Municipal recycling fees expected to go up

A reduced demand for recyclable materials is expected to hit local towns in the pocketbook in the coming year, with costs for recycling services through the Delaware Solid Waste Authority (DSWA) anticipated to rise in 2009 as the towns of Millville, Fenwick Island and Rehoboth Beach get ready to enter into or renew municipal recycling contracts with DSWA.

“The demand overseas has definitely waned for recyclables, especially China,” explained Rich Von Stetten, senior manager of statewide recycling for DSWA, this week. “This, in turn, has made the markets for recyclables volatile, to say the least.”

Von Stetten said that, three months ago, DSWA was getting paid $65 per ton for its single-stream material – a product of the state’s new single-stream recycling program, in which recyclables are not sorted by type. He said DSWA is now paying out $50 per ton to recycle the material.

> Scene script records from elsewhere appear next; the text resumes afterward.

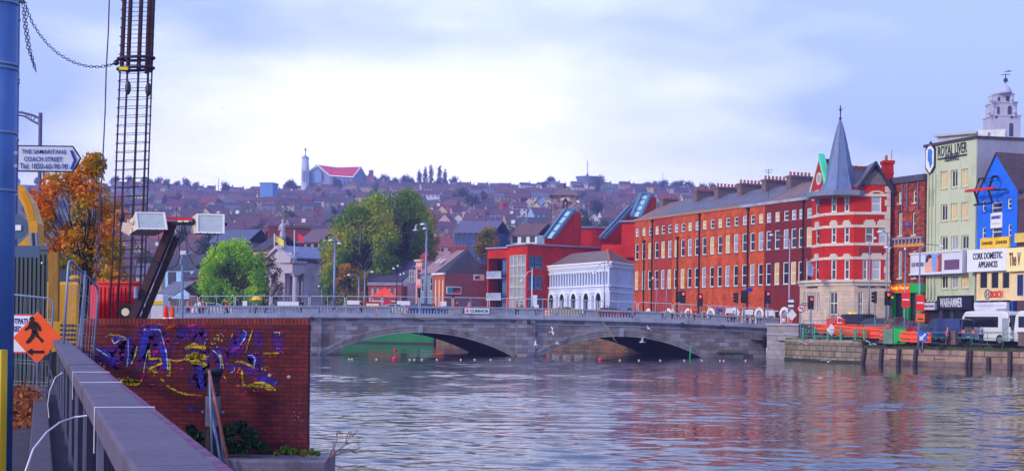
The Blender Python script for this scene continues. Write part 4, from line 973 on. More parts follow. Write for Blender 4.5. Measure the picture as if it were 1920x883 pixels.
bluef = mat('teal_frame', (84, 116, 150), rough=.4); bglass = mat('teal_glass', (58, 96, 132), rough=.08, spec=1.0, var=.3, scale=.7)
k = MB()
for fr in (F0, F1, F2, F3): k.fbox(fr, -.1, fr.L+.1, -.6, .35, (mz if fr is not F0 else mzA)-.1, (mz if fr is not F0 else mzA)+.12)
k.build('roof_edge', mat('pale_coping', (150, 150, 172)), o)
for fr, q in ((F1, w2[0]), (F2, w3[0]), (F2, w3[1]), (F2, w3[2])):
    k = MB(); nv = 4 if fr is F1 else 2; nhh = 7 if fr is F1 else 2; a, b, c, d = q
    for i in range(nv+1): s = a + (b-a)*i/nv; k.fbox(fr, max(a,s-.06), min(b,s+.06), -.25, .02, c, d)
    for i in range(nhh+1): z = c + (d-c)*i/nhh; k.fbox(fr, a, b, -.24, .01, max(c,z-.06), min(d,z+.06))
    w = k.build('glazing', cream_p if fr is F1 else bluef, o); MB().fbox(fr, a, b, -.2, -.15, c, d).build('pane', glass_w if fr is F1 else bglass, w)
for zf in (.08, .37, .66):
    z = 2.2 + (mzA-3.6)*zf + .6
    b_ = MB().fbox(F0, .1, F0.L*.75, -2, .35, z, z+.18).build('balcony', mat('balcony_slab', (190, 190, 204)), o)
    MB().fbox(F0, .12, F0.L*.74, .27, .32, z+.18, z+1.15).build('balcony_glass', glass_w, b_)
MB().fbox(F0, F0.L*.55, F0.L-.31, -1.8, -.9, 2.3, mzA-1.7).build('blue_panel', bglass, o)
# stair wedges
def wedge(f, lowp, highp, wpx, name, dep):
    A = at(*f(*lowp), dep); B = at(*f(*highp), dep + 3)
    wx = wpx * f(1, 0)[0] - wpx * f(0, 0)[0] if 0 else wpx * .2944 / F * dep
    t = Vector((wx, 0, 0)); bz = at(960, 0, dep).z
    z0 = mz - .2; k = MB()
    a0, b0 = Vector((A.x, A.y, z0)), Vector((B.x, B.y, z0)); dpt = Vector((1.2, 3.4, 0))
    k.add([a0, b0+t, B+t, A, a0+dpt, b0+t+dpt, B+t+dpt, A+dpt], [(0,1,2,3), (4,7,6,5), (1,5,6,2), (0,4,5,1), (3,2,6,7), (0,3,7,4)])
    w_ = k.build(name, modred, o)
    s = MB(); up_ = (B - A); n = Vector((0, -.3, .25))
    e = MB().path([A+n, B+n], .32, 4).path([A+n+t*.9, B+n+t*.98], .32, 4).path([B+n, B+n+t], .34, 4)
    e.build('wedge_frame', bluef, w_)
    g = MB().face([A+n*.9+t*.1, A+n*.9+t*.85, B+n*.9+t*.92, B+n*.9+t*.1]).build('sloping_glass', mat('skylight_glass', (176, 222, 230), rough=.12, spec=1, var=.25, scale=.6), w_)
    for i in range(1, 4): MB().path([A.lerp(B, i/4)+n*1.05, A.lerp(B, i/4)+t+n*1.05], .1, 4).build('glazing_bar', bluef, w_)
wedge(crA, (478, 372), (612, 190), 60, 'stair_wedge', 216)
wedge(crA, (832, 372), (1022, 168), 30, 'stair_wedge', 212)
wedge(crA, (1032, 235), (1095, 92), 60, 'stair_wedge', 209)
kb_ = Fr(gp(1062, 224, 16), gp(1186, 224, 16)); z1_ = at(*crA(860, 300), 224).z
MB().fbox(kb_, 0, kb_.L, -8, 0, mz-.3, z1_).build('upper_storey', modred, o); MB().fbox(kb_, -.2, kb_.L, -8.2, .3, z1_, z1_+.3).build('upper_roof_edge', lead, o)
kc = Fr(gp(1125, 206, 16), gp(1190, 204, 16)); z1_ = at(*crA(980, 262), 205).z
MB().fbox(kc, kc.L*.62, kc.L+3, -5, 0, we+1, z1_).fbox(kc, 0, kc.L+3, -5, -.6, we, at(*crA(900, 400), 205).z).build('side_wing', modred, o)
MB().fbox(kc, kc.L*.57, kc.L+3.2, -5.2, .4, z1_, z1_+.25).build('side_roof_edge', lead, o)

A0, A1, A2 = gp(812, 221, 6), gp(833, 218, 6), gp(915, 222, 6)
o = thing('art_school', 'reddish brick building with tall cream windows, a steep dark roof and an art sign', 'building', (A1.x, A1.y, 2.2))
pbrick = brick('pink_brick', (160, 84, 84), (142, 70, 76), (130, 90, 92), var=.15); obr = brick('orange_gable_brick', (206, 84, 54), (186, 72, 48), (170, 110, 84), var=.15)
ae = at(*crB(935, 572), 218).z; AF1, AF2 = Fr(A0, A1), Fr(A1, A2)
k = MB(); wo_ = [(AF1.L*f-.22, AF1.L*f+.22, 2.2+ (ae-2.2)*.42, ae-1.0) for f in (.18, .5, .82)]
wall_open(k, AF1, 2.2, ae, wo_, .15); k.build('street_wall', obr, o)
for q in wo_: window(o, AF1, *q, cream_p, cream_p, 'sash', depth=.08, fw=.06)
bb1, bb0 = A2 + Vector((3, 11)), A0 + Vector((4, 11))
k = MB(); k.face([AF2.P(0,0,2.2), AF2.P(AF2.L,0,2.2), AF2.P(AF2.L,0,ae), AF2.P(0,0,ae)]); k.face([v(A2,2.2), v(bb1,2.2), v(bb1,ae), v(A2,ae)]); k.face([v(A0,2.2), v(bb0,2.2), v(bb0,ae), v(A0,ae)])
k.build('wall', pbrick, o)
apx_ = at(*crB(1085, 418), 224); rd = [v(A0, ae), v(A1, ae), v(A2, ae), v(bb1, ae), v(bb0, ae)]
lf_ = at(*crB(985, 455), 226); 
k = MB(); ap = Vector((apx_.x, apx_.y, apx_.z)); ap2 = Vector((ap.x-1.5, ap.y+4, ap.z))
k.face([rd[1], rd[2], ap]); k.face([rd[2], rd[3], ap2, ap]); k.face([rd[0], rd[1], ap, ap2]); k.face([rd[0], ap2, rd[4]]); k.face([rd[3], rd[4], ap2])
k.build('roof', slate_d, o)
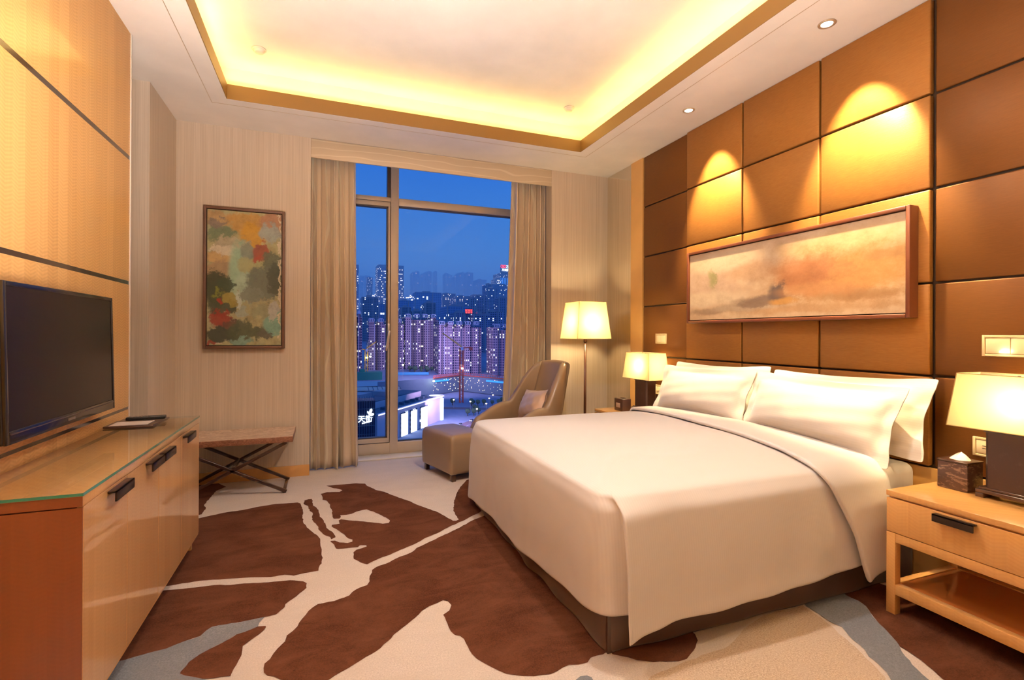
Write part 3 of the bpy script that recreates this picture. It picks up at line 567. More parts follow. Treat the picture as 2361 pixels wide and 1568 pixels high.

“Overseas has stopped buying, and the domestic mills are maxed out,” Von Stetten added.

Despite that glut in the market for recyclable materials, Von Stetten said he is confident in the future of the statewide recycling program.

“In Delaware, the recycling has never been stronger. Today, we do have the 165 drop-off centers and nearly 40,000 paying curbside customers,” he noted. “It’s important that people keep recycling, even in the downturn with the economy internationally. This too shall pass! DSWA is committed to recycling all materials received, even if it costs us to do so now.”

While DSWA’s recycling effort has always struggled to match its income to its costs, Von Stetten has been working in the last year or so toward making the program self-sufficient without direct funding from the state government. The drop in the demand for recyclable materials won’t help him meet that goal.

Instead, it will fall to the municipalities to pick up some of the slack, which they can potentially partially offset by a resulting reduction in their tipping fees for dumping less trash at landfills. Still, the increase in costs for the towns are likely to be felt either at town halls or in residents’ wallets as those costs are passed along.

“As the contracts mature, rates will go up during ’09,” Von Stetten acknowledged.

That will mean increased recycling costs to the towns of Fenwick Island, Millville and Rehoboth Beach this year, from what those towns would have or did pay in past years.

“At that point, the towns will have to make a decision, and that would be to stay with DSWA, do it themselves, or contract out to another company,” said Von Stetten.

The towns that choose to absorb the cost increase from DSWA may, in turn, be looking at passing along some of that cost directly to residents, as has already been discussed in Rehoboth Beach, where residents, to this point, have not had to pay directly for the service.

That is also the case in Fenwick Island, where discussion of the increased recycling cost is likely to happen in the coming months. Millville is just commencing its own municipal recycling program, after losing in 2008 a drop-off center located near town hall and not yet finding a new location.

Von Stetten said individual subscribers to the DSWA’s curbside recycling program won’t have to worry quite yet about an increase on their fees.

“Residential subscription rates will stay the same for now,” he said.

Other local towns aren’t in the clear for potentially rising recycling costs, however, as Von Stetten noted that the contracts for municipal recycling in South Bethany, Bethany Beach and Lewes are due for renewal in January of 2010.